Review: The Castaways


The Castaways
The Castaways by Elin Hilderbrand

My rating: 2 of 5 stars



I don't know why I keep letting a book's popularity persuade me. More often than not, I wind up slogging through, irritated at it for existing. This was one such book. I found it a story jam-packed full of shallow people who have so few problems that they have to create drama in their lives. There wasn't a single problem in this book that they didn't bring on themselves.

The story opens with the only thing that actually happens in the narrative occurring off-screen, so that the remaining characters can pick it apart and whine about their parts in it for the rest of the book. Greg and Tess MacAvoy drown in a boating accident on their twelfth anniversary. Their six closest friends lament and wail and gnash their teeth, until finally revealing to the reader that they each could claim credit for the MacAvoy's death.

Tess MacAvoy is the only character I didn't find detestable in the entire book, but apparently she was named after the Tess of D'Urbeville fame. She was a virtuous woman surrounded by jerks, and eventually corrupted by them.

The six remaining Castaways remember Tess and Greg and the parts they shared in their lives, and a pattern quickly emerges. I disliked all of them, though not quite equally. Delilah was my least favorite, and so I disliked her husband, Jeffrey, for having been stupid enough to marry someone who was clearly so selfish and drama-causing. Phoebe in her drug-addled haze was merely pitiable for the fact that she clearly can't cope with anything or face it head-on, and her husband, Addison's, willingness to hop into bed with one of Phoebe's friends is almost understandable. Almost. The Chief and Andrea are last on my list, though Andrea's simultaneous wallowing in the grieving process and refusal to deal with it grated on my nerves to no end. Also, I was furious at the Chief for using his influence to have a sexual crime swept under the rug. I was also furious at the book for glossing over that the accuser is dismissed so readily, and, in a setting whose small-town charm is so frequently touted, apparently never hears a single unkind word about it. This book does not occur in my reality.

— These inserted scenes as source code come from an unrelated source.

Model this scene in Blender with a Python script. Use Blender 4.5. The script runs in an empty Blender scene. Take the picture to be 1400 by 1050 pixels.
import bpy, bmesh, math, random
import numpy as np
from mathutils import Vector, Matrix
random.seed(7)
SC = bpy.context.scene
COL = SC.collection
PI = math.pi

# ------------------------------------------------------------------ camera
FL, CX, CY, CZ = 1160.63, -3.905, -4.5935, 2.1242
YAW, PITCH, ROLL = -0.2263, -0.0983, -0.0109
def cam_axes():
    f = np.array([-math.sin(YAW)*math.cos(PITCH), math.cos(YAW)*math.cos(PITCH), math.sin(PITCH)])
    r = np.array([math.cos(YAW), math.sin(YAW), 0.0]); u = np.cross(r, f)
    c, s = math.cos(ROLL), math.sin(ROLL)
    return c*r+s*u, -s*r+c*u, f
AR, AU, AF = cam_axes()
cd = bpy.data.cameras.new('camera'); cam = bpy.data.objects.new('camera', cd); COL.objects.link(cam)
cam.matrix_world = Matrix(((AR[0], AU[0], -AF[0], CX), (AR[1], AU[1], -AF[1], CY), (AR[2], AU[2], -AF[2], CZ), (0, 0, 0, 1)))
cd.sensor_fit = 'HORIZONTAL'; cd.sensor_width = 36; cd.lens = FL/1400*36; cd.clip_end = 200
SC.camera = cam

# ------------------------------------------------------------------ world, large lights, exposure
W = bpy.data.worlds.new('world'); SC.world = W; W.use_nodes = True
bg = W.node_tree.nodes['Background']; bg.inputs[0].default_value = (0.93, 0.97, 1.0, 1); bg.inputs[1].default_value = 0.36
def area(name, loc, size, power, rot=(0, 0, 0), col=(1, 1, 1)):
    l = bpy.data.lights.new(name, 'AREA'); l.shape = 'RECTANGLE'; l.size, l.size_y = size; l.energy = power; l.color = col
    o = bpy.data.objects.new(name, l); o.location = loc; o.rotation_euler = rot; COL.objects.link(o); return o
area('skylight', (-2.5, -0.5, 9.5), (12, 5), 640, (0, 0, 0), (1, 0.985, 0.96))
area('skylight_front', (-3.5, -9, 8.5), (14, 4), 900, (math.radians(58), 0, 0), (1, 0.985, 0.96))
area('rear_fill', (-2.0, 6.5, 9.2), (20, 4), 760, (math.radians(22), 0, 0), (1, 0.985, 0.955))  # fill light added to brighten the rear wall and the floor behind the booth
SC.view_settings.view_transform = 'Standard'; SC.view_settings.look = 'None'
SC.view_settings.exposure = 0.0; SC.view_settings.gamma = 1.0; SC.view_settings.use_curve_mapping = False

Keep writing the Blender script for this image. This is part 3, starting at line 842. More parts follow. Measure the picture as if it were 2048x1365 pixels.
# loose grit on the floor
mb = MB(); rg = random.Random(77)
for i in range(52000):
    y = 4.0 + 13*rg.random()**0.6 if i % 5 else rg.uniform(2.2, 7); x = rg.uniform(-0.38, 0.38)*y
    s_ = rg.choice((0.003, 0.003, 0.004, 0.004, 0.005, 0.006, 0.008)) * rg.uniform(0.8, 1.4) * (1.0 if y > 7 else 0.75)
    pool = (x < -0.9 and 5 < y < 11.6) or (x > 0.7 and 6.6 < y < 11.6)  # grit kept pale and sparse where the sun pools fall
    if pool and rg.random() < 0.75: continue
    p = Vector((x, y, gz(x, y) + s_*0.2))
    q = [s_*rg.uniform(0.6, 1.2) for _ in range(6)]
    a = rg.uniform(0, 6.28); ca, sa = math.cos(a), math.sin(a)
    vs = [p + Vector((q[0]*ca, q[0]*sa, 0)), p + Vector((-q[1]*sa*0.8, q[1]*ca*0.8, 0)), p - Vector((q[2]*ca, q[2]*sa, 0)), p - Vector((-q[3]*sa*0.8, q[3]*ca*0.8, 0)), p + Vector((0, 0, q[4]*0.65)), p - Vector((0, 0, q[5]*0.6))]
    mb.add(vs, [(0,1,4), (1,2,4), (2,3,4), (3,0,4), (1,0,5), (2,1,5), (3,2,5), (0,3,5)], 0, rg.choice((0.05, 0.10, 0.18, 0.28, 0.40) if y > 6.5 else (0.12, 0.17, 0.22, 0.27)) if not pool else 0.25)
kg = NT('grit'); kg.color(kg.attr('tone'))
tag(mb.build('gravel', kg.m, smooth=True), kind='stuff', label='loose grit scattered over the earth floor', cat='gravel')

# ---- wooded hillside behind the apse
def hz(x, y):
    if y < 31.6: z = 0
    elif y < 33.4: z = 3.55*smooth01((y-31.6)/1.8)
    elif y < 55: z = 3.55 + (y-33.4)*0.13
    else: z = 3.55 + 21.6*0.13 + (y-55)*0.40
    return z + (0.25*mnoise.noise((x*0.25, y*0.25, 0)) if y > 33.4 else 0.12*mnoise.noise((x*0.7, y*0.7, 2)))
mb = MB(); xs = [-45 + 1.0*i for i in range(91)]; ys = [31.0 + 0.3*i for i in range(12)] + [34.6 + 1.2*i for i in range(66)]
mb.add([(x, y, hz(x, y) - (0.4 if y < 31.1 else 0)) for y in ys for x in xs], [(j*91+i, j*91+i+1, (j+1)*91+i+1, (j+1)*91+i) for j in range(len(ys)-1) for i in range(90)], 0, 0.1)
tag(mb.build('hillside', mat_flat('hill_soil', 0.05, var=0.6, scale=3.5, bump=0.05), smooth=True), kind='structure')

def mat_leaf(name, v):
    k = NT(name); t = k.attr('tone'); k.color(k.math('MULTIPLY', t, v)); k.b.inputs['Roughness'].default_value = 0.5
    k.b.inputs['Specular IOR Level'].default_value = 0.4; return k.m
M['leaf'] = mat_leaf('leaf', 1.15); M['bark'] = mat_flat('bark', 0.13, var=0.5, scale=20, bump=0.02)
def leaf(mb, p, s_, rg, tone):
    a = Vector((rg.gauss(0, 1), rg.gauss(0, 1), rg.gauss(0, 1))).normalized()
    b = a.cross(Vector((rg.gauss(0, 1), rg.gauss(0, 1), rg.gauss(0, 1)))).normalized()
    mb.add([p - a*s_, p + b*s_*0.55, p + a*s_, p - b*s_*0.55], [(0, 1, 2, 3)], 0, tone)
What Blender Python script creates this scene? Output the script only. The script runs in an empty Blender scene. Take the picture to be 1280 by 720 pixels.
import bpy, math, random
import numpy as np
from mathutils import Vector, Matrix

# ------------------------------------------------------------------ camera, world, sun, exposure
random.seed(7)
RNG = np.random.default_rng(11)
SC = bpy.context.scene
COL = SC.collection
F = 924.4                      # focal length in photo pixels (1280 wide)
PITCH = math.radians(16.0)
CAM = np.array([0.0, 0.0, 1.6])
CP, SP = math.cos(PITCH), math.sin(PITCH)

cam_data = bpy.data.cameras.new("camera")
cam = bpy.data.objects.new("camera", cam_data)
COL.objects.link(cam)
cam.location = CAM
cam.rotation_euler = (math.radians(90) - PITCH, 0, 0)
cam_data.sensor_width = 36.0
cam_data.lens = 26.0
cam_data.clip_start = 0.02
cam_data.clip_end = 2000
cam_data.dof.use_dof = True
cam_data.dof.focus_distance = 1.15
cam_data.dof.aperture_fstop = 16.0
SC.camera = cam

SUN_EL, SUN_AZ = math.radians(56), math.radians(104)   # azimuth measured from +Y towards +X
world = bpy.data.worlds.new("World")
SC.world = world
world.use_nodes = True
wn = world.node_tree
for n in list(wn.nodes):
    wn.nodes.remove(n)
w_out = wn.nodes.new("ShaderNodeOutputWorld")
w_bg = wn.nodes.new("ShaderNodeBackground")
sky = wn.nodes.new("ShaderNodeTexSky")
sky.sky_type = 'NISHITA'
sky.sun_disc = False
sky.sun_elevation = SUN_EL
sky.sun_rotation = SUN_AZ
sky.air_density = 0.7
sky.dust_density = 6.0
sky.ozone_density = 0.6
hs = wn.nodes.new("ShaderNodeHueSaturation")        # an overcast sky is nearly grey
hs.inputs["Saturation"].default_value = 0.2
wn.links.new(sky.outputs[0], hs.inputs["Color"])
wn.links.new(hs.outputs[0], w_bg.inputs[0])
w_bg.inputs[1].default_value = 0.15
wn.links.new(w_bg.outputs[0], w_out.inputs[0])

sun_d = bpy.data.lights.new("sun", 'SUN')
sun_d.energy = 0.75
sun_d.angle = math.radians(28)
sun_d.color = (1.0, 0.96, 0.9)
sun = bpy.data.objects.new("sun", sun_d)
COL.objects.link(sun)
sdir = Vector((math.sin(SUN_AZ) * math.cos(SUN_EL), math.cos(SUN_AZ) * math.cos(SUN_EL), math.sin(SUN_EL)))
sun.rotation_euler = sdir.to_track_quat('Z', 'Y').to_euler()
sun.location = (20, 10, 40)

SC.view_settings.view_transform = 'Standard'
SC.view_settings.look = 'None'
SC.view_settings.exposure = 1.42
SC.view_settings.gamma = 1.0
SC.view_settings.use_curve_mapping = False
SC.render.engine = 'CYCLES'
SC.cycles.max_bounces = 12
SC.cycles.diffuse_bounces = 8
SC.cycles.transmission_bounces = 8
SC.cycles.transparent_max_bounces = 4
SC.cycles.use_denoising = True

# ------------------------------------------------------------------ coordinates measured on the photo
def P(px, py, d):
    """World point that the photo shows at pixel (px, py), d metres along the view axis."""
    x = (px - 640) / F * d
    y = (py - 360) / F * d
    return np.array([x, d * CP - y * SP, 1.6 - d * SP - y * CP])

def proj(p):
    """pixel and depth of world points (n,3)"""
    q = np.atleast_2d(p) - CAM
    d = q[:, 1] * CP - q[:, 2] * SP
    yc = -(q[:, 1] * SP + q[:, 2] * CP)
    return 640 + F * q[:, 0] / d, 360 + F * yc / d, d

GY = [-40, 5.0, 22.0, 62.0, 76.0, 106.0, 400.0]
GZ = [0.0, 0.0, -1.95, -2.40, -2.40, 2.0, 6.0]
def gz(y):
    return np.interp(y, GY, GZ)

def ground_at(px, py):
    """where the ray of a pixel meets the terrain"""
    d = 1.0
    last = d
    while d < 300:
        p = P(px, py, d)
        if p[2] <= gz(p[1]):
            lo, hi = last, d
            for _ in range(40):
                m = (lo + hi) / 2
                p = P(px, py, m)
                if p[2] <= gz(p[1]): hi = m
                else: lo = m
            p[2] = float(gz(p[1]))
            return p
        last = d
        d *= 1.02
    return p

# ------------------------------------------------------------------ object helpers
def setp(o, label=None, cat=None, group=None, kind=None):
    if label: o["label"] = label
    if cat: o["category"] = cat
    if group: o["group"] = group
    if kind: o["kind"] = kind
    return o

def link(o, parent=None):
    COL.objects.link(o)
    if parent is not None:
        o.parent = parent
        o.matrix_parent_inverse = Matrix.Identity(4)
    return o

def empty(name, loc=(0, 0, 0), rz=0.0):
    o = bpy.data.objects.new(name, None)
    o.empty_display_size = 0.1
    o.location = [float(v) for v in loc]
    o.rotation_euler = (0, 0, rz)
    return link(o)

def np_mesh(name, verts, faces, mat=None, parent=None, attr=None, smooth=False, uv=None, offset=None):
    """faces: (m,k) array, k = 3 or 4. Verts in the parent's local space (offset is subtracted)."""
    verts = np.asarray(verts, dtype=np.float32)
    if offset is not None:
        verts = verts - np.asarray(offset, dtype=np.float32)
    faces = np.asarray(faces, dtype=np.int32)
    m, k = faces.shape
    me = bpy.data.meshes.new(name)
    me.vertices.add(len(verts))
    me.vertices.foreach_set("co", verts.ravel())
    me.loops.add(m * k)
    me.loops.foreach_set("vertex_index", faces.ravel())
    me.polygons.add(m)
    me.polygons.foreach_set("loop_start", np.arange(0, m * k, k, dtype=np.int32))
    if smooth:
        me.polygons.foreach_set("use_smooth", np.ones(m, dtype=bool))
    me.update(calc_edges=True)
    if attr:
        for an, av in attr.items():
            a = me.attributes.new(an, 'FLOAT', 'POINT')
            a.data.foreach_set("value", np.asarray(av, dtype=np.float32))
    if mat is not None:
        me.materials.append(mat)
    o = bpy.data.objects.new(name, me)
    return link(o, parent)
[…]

And that was really what bothered me most about the book. Had it presented itself as fantasy, I would've known to expect it to be unrealistic and nothing like the real world. Instead, I had to figure out by reading it that the characters existed in no world I recognized. They live idyllic lives, where they can escape to Miami on a whim when the snow gets too depressing, where anything bad happening equals a total breakdown of coping skills because they've never had to deal with a crisis before, where you can drink until you're cross-eyed then drive home without incident. The entire conflict of the book seems to be that, suddenly, there are consequences for bad decisions, and they're all shaken by that basic truth.